HDU-5552 Bus Routes (CDQ+NTT)
这道题的本质其实是求\(n\)个点带环联通图的数量
实际上就是\(n\)个点联通图的数量减去树的数量
树的数量可以通过\(Prufer\)序列得到是\(n^{n-2}\),这个东西去问度娘吧
\(n\)个点联通图的数量你可以去做 BZOJ-3456 详细题解
注意这道题比较特殊,\(n\)个点随意的方案数是\((m+1)^{n(n-1)/2}\)
#include<bits/stdc++.h>
using namespace std;
#define reg register
typedef long long ll;
#define rep(i,a,b) for(reg int i=a,i##end=b;i<=i##end;++i)

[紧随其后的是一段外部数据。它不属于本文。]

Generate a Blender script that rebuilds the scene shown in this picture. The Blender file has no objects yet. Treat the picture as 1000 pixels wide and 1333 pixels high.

#define drep(i,a,b) for(reg int i=a,i##end=b;i>=i##end;--i)
char IO;
int rd(){
int s=0;
while(!isdigit(IO=getchar()));
do s=(s<<1)+(s<<3)+(IO^'0');
while(isdigit(IO=getchar()));
return s;
}
const ll N=2e4+10,P=152076289;
const ll G=106,IG=101862420;
ll qpow(ll x,ll k){
ll res=1;
for(;k;k>>=1,x=x*x%P) if(k&1) res=res*x%P;
return res;
}
int n,m;
ll Inv[N],Fac[N],Pow[N];
ll dp[N],g[N];
int rev[N];
void NTT(int n,ll *a,int f) {
rep(i,1,n-1) if(rev[i]<i) swap(a[i],a[rev[i]]);
for(reg int i=1;i<n;i<<=1) {
ll w=qpow(f==1?G:IG,(P-1)/i/2);
for(reg int l=0;l<n;l+=2*i) {
ll e=1;
for(reg int j=l;j<l+i;j++,e=e*w%P) {
ll t=a[j+i]*e%P;
a[j+i]=(a[j]-t)%P;
a[j]=(a[j]+t)%P;
}
}
}
if(f==-1) {
ll base=qpow(n,P-2);
rep(i,0,n-1) a[i]=a[i]*base%P;
}
}
ll A[N],B[N],C[N];
void Solve(int l,int r){
if(l==r) return;
int mid=(l+r)>>1;
Solve(l,mid);
int R=1,cc=-1;
while(R<=r-l+2) R<<=1,cc++;
rep(i,1,R) rev[i]=(rev[i>>1]>>1)|((i&1)<<cc);
rep(i,0,R) A[i]=B[i]=0;
rep(i,l,mid) A[i-l]=-dp[i]*Inv[i-1]%P;
rep(i,1,r-l+1) B[i]=g[i]*Inv[i]%P;
NTT(R,A,1),NTT(R,B,1);
rep(i,0,R) A[i]=A[i]*B[i]%P;
NTT(R,A,-1);
rep(i,mid+1,r) dp[i]=(dp[i]+A[i-l]*Fac[i-1])%P;
Solve(mid+1,r);
}
int main(){
Inv[0]=Inv[1]=Fac[0]=Fac[1]=1;
rep(i,2,N-1) {
Fac[i]=Fac[i-1]*i%P;
Inv[i]=(P-P/i)*Inv[P%i]%P;
}
rep(i,2,N-1) Inv[i]=Inv[i-1]*Inv[i]%P;
rep(kase,1,rd()) {
n=rd(),m=rd();
rep(i,1,n) g[i]=dp[i]=qpow(m%P+1,i*(i-1)/2);
Solve(1,n);//CDQ求出联通图的方案数
ll ans=dp[n]-qpow(m,n-1)*qpow(n,n-2)%P;
ans=(ans%P+P)%P;
printf("Case #%d: %lld\n",kase,ans);
}
}